I am sure most politicians feel that Indian voters have of late turned ungrateful and it is to be blamed squarely on their literacy. I was under the Left Front Rule in West Bengal for most of my 40 years there and I was watching how they used to sweep the polls. 

They discouraged English in schools so that there would be no unemployment...all English-illiterates were employed full-time as party workers, and their food and clothing were taken due care of...all they had to do was propagate party spirit, settle local disputes for a consideration, turn vocal and physical during election time, and write slogans and lyrics in Bengali praising Mao, and later Marx, and then Golden Bengal under the Baamo Froant. 

And look what the ungrateful masses there have done to them! Chee chee cheee!

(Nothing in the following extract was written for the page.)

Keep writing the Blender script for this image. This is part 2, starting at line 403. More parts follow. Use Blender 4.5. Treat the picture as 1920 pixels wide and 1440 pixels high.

Anyway, Britain lagged all of 16 years behind India in going decimal and many old folks must have had heart attacks for forgoing all those lovely pennies, farthings, florins, crowns, and guineas. And must have struggled with the conversion from the pound that had all of 240 pennies to just 100 pence.

India went decimal in its coinage during my school years on 1st April, 1955. And everyone groaned. We were so used to our British Rule Rupee (a silver coin weighing a tola!) having all of 64 pice (and 3 times as many dummidies):


Coins of the following denominations were issued:
  • 1/12 Anna
  • 1/2 Pice
  • 1/4 Anna
  • Pice
  • 1/2 Anna
  • Anna
  • 2 Annas
  • 1/4 Rupee
  • 4 Annas
  • 8 Annas
  • 1/2 Rupee
  • One Rupee
  • 5 Rupees (1/3 Mohur)
  • 10 Rupees (2/3 Mohur)
  • 15 Rupees (Mohur)
  • 30 Rupees (2 Mohur)
  • British Gold Sovereign, as an emergency war issue, in 1918.


And all of a sudden our rupee started having just 100 so-called Naya Paise. And the conversion was heart-breaking. Many jokes went in the air suggesting that it was quite like the Free Indian Government to have gone decimal on an All Fools Day. 

There were quarrels between us university students at Vizagh and the city-bus conductors. The earlier bus ticket from Maharanipet to the Andhra University In-Gate was two annas. And the new rate became 12.5 naya paise. And both the 2-anna coins and 1, 2 and 10-naya paise coins were legal tender; but it took time to get those new coins. And the conversion left small change in naya paise that were not available, according to the bus conductors. And students felt that they were being cheated of as many as 2 naya paise, which according to them amounted to all of maybe 10 rupees (a whopping amount) for the bus staff in a day. 

And there were fisticuffs. 

And the government issued a legally valid conversion chart with what they felt were reasonable rounding offs...but the conductors shouted: "No change, no change!". It took maybe all of a decade for the old coins to be withdrawn completely from circulation. I used to see 2-anna coins that were cracked up at the top by a chewing machine to show that they were illegal henceforth...but a few got into illegal channels and became rich collection items for numismatists. 

Where there is a will, there is a way...for coin collectors...

Have to stop now...Ishani is waiting to press the Publish Button.